Joan Didion Remembers the Day Julian Wasser Took Her Portrait
Vogue spoke with Joan Didion and Julian Wasser about his portraits of her, now in Wasser’s new monograph, The Way We Were.
BY ABBY AGUIRRE
Shortly after Slouching Towards Bethlehem was published, in 1968, Timemagazine commissioned portraits of Joan Didion by the photographer Julian Wasser. You know the series: a young Didion in a long-sleeved dress and sandals, standing in front of her Corvette Stingray, a cigarette dangling from her right hand. Two of these portraits appear in Wasser’s new monograph, The Way We Were, published recently by Damiani, alongside many of his other seminal photographs: Steve McQueen exhaling a cloud of cigarette smoke; Robert F. Kennedy five minutes before he was shot; Roman Polanski kneeling near the entrance of the house on Cielo Drive, the word PIG,scrawled in blood by the Manson family, faded but still visible on the door.

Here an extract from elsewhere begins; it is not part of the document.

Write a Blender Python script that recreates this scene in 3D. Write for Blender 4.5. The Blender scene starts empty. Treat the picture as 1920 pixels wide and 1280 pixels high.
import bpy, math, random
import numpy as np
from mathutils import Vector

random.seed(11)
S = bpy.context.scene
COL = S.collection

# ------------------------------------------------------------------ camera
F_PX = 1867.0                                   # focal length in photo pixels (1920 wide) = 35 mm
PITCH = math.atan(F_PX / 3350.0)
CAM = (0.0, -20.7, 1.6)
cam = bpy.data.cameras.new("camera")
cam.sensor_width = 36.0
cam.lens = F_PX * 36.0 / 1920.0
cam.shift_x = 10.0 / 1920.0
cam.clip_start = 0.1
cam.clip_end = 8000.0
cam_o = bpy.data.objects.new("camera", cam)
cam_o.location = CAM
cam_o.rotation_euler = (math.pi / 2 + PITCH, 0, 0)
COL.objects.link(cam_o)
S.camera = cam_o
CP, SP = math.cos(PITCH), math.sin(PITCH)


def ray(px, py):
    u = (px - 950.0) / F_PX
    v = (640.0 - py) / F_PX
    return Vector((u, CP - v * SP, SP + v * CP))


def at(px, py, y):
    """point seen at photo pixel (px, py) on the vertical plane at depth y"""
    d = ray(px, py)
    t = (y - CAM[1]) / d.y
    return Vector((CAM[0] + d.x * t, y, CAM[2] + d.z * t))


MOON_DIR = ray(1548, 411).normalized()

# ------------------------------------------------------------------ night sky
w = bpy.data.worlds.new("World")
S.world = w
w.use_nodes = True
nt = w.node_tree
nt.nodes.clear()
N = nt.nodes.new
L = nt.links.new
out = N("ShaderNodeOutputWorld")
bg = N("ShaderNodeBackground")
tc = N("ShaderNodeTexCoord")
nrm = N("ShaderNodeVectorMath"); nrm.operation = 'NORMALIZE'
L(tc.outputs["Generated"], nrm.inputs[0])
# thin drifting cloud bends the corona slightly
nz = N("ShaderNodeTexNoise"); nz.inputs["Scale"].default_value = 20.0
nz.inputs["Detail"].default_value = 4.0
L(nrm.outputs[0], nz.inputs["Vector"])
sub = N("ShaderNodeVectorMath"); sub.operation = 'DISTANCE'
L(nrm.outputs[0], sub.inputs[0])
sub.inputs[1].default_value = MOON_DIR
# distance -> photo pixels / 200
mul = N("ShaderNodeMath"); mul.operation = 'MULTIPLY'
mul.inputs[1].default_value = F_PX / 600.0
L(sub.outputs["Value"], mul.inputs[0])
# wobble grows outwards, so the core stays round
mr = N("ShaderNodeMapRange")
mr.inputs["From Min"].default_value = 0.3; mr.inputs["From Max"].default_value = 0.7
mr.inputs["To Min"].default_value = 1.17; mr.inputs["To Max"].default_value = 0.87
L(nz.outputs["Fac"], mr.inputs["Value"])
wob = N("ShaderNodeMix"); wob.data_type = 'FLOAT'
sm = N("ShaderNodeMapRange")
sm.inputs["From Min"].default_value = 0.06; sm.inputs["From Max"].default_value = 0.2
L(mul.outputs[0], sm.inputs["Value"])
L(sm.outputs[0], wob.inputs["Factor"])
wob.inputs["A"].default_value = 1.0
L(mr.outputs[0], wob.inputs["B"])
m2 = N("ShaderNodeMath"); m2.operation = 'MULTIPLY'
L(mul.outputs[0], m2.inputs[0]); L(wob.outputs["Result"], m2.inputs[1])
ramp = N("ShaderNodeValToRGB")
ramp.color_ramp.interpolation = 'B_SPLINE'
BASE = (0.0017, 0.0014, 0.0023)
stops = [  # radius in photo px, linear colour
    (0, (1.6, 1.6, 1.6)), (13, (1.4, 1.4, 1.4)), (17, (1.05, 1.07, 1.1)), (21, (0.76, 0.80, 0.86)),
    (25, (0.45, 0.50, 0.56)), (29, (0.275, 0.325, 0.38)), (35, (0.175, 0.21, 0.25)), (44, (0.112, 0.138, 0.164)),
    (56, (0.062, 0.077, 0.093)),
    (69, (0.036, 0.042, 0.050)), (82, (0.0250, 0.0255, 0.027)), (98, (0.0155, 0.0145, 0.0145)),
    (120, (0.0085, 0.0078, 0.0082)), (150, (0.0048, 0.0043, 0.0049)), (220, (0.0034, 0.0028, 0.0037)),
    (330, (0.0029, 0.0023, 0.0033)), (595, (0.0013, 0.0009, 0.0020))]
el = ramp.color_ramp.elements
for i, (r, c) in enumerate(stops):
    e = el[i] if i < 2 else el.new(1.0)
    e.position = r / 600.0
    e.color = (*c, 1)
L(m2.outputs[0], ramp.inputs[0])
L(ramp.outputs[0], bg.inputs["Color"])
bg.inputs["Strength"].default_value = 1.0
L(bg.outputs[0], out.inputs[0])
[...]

Of all the pictures he took during those years, Wasser says, speaking by phone from Los Angeles, the ones of Didion were “a big event in my life.” “I’d read her fiction,” he says. “It was very L.A. She didn’t miss a thing. She was such a heavyweight person.” Wasser shot Didion on the Strip and at her rented house on Franklin Avenue in Hollywood, where she lived with her husband, the writer John Gregory Dunne, and their daughter, Quintana Roo. “It was a very nice, cozy house,” Wasser remembers. “And she was a very easy person to talk to. It was like a dream. Quite nice and relaxed. No Hollywood phoniness.” Vogue asked Didion, too, for her memories of the shoot.
These portraits were commissioned by Time in 1968, just after Slouching Towards Bethlehem was published to great acclaim. What do you remember about this moment in your life?
I think someone said that the picture had been taken under circumstances that it hadn’t. What do I remember? I can’t say what I remember. I had a baby. I was living in a rented house in Hollywood. It was kind of a wonderful period of my life actually. Not because I was in a rented house in Hollywood. But just in general.
As a writer and reporter, was it strange for you to be the subject of a story? To be appearing in Time?
I don’t think it was the first time I’d been written about. The whole thing was strange. Yes, it was strange to be written about. But that probably wasn’t the first time. I loved having pictures of me with the baby. The one where she has sort of—the one that shows her hair pulled up tight? I love that picture. I love that picture. That was also at Franklin Avenue. Most of what Julian Wasser took was at Franklin Avenue.
Was this the first time you met Julian Wasser? Were you familiar with his work?
I was very familiar with his work because I was writing for magazines then and he was at the Time bureau. Any time anyone was shooting in L.A. for Time and Life, they were shooting with Julian. He was just somebody I knew very well.
What details do you remember about that day? Does anything in particular stand out to you now?
I can’t remember anything specific that stands out about the day. I don’t know how we decided to include the Corvette. It must have been some whim of Julian’s.
He said it was not his whim. He said, “You don’t tell a woman like that what to do.”
[Laughs] Oh, really?
Had you thought about what you were going to wear, or were the long dress and sandals just what you happened to have on?
I remember the long dress. I remember being out on the Strip in a long dress. Why, I can’t imagine.
Do you remember buying the Stingray?
I very definitely remember buying the Stingray because it was a crazy thing to do. I bought it in Hollywood.
What color was the Stingray?
The Stingray was Daytona yellow. Which was a yellow so bright, you could never mistake it for anything other than Daytona yellow.
Did you like these photographs of you?
The picture with the baby—I would say that was my favorite picture ever. Julian took beautiful pictures. Anybody who had their picture taken by Julian felt blessed.
How did you feel about the article?
I don’t remember the article. I remember the pictures.